Hisarlik/Troya (clickar encima de la imagen para agrandar).
«¿De qué van a vivir los mercaderes si no pueden comerciar con nadie? ¿Qué mercancías que nadie fabrica vamos a llevar a puertos destruidos o a hombres que ni las necesitan ni pueden pagarlas?», vuelve a decir uno de esos mercaderes. La melancolía de esos personajes, la nostalgia por un presente que se está convirtiendo en pasado a marchas forzadas, el desamparo del emprendedor que durante generaciones conectó ciudades y países con sus productos… quizá sean las mejores sensaciones que deja la novela tras un brioso y complejo tour de force a lo largo de quinientas páginas. 

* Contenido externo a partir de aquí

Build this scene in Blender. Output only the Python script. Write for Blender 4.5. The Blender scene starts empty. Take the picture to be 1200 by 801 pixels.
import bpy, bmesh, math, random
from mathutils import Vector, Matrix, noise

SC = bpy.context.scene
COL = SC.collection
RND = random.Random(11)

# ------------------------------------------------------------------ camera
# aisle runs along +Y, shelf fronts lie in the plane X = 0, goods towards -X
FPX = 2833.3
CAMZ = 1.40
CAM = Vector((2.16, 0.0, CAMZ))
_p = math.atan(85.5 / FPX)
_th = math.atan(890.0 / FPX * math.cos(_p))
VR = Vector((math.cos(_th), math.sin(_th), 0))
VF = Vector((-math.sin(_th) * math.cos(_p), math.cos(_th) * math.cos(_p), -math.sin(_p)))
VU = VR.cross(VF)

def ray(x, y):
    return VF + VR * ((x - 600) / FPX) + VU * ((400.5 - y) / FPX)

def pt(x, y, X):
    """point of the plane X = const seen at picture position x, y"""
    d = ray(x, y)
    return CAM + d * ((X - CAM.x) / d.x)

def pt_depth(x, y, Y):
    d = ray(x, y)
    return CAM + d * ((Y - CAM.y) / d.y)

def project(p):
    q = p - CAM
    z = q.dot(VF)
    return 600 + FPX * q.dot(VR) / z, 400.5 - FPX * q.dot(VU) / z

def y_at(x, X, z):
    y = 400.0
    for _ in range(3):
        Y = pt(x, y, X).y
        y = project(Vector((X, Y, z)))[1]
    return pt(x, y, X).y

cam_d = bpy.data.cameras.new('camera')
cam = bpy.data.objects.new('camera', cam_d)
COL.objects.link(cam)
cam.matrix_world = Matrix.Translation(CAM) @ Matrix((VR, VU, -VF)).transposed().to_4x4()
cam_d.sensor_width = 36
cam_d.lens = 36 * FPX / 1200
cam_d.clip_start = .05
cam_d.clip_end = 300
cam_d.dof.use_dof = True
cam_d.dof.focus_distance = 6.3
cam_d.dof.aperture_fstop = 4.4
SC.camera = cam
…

Y el lector acaba la novela con la sensación de pérdida, de orfandad incluso: como Ninurta, Tashmetu y el resto de comerciantes supervivientes de aquel mundo que se rompía en mil pedazos, empezaba el proceso del olvido, pero también de ir «hacia el oeste», de aventuras que ya no leeremos ni conoceremos, de apartarnos de ese mundo que Gisbert Haefs tan vívidamente nos ha presentado y recreado. Para entonces, el espejo griego que imaginábamos al empezar la novela se ha convertido en un caleidoscopio con más matices, escenarios y personajes. Sucede como en aquellos aparatos, en miradores y paseos marítimos, en los que insertabas una moneda y durante un breve espacio de tiempo podías observar hacia el horizonte y acercarte, a vista de pájaro, a lo que había más allá de la playa… pero el tiempo se acaba, la moneda se la traga la máquina y se produce el fundido a negro. Y con la oscuridad llega la nostalgia.